In making my final report to Government, I said that I had always regarded the conclusion of a treaty on paper as of minor importance, and the establishment of our relations with the Tibetans on a footing of mutual good-will as of fundamental importance. There was little advantage in bringing back a Treaty which was not framed or negotiated in such a manner as to carry with it a considerable degree of spontaneous assent. And it was especially necessary to secure the good-will of the people in general.
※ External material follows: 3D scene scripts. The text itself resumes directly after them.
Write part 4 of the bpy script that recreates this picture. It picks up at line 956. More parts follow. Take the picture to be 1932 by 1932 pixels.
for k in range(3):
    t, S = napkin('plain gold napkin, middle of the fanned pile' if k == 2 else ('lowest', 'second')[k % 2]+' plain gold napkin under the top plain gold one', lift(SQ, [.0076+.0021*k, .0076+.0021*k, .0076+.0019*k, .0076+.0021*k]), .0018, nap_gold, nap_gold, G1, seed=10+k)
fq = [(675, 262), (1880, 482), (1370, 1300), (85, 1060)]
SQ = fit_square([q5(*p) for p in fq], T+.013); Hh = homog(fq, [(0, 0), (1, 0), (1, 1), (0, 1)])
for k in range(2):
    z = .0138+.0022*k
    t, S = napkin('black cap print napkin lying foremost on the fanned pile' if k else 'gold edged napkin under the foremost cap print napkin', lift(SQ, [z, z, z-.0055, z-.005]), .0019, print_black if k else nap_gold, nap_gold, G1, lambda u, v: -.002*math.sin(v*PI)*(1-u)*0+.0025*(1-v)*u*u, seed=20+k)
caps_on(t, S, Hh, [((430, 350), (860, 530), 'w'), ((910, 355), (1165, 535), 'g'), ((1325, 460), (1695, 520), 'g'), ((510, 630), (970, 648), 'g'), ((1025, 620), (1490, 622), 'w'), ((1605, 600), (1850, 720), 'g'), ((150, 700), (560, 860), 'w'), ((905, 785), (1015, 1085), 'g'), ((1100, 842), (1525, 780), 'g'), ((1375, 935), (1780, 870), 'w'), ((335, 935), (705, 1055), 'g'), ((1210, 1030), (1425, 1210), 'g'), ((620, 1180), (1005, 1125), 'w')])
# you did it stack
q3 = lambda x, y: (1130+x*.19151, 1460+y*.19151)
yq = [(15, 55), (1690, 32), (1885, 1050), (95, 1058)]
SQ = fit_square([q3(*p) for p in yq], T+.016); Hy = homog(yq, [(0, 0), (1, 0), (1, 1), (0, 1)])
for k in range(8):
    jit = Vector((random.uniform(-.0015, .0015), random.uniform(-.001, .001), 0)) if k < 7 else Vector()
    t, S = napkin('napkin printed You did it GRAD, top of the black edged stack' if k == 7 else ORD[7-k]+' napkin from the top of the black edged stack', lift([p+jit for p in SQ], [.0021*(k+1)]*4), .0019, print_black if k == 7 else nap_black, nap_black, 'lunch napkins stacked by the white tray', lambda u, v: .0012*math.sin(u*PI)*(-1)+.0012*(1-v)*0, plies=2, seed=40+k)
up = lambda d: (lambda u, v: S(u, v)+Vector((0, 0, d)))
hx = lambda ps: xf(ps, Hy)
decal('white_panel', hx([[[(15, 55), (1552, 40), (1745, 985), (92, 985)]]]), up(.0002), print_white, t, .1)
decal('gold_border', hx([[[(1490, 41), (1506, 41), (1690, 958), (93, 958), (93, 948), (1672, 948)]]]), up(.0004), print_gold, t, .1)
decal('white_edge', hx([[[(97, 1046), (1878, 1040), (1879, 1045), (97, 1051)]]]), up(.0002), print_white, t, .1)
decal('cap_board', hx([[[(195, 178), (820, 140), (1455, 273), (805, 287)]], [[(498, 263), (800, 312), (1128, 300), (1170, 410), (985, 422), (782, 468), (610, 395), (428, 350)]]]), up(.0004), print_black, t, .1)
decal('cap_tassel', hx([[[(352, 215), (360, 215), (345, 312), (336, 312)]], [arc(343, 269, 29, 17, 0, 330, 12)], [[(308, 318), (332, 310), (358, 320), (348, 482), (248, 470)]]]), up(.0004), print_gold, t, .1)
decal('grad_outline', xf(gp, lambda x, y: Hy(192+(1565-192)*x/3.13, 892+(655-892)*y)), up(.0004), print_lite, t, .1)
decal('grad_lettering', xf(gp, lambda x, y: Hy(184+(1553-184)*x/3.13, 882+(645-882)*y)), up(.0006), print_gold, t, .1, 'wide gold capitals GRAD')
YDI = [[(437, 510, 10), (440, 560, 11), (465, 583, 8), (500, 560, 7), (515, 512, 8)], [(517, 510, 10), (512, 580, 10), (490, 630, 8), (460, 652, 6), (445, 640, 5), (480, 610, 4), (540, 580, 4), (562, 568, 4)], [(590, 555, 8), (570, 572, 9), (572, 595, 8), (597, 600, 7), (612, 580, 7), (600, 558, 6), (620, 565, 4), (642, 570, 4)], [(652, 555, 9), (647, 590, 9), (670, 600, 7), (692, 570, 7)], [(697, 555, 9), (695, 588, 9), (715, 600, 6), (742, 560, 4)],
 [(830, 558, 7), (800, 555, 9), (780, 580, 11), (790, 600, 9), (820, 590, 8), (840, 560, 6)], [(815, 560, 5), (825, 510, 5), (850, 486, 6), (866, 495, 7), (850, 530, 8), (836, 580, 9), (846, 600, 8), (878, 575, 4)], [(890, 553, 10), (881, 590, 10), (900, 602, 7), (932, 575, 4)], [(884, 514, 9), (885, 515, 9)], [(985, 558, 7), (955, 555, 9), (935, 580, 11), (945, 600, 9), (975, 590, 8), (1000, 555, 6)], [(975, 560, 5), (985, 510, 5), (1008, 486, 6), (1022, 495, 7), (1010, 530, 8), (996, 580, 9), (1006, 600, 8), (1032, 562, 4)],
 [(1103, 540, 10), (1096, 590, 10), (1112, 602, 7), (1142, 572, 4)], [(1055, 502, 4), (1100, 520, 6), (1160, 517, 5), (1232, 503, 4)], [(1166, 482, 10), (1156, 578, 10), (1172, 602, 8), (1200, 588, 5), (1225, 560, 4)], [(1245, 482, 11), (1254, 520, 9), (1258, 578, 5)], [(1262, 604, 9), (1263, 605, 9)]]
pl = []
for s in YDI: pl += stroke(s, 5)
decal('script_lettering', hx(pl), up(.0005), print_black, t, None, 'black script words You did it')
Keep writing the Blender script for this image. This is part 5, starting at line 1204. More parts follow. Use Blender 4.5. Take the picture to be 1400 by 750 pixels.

The result of our Mission to Kabul in 1840 was to estrange the Afghans from us from that time to this, and an intense race hatred was engendered. It would be unwise to predict that we shall never have any difficulty in seeing that the present Treaty is properly carried out. But I can safely say that no feeling of race hatred was left behind by the Mission, and that after the Treaty was signed the Tibetans were better disposed towards us than they had ever been before. And this I consider to be incomparably the most important result of the policy which the Government of India had so unswervingly pursued.

A further result was the friendship of Bhutan. When the Mission started, the Bhutanese were practically strangers, and their attitude was uncertain. When the Mission returned they were our firm friends. The chief visited Calcutta. Mr. White has twice been most cordially received in Bhutan. And the former Tongsa Penlop, now the Maharaja of Bhutan, has formally placed himself under our protectorate.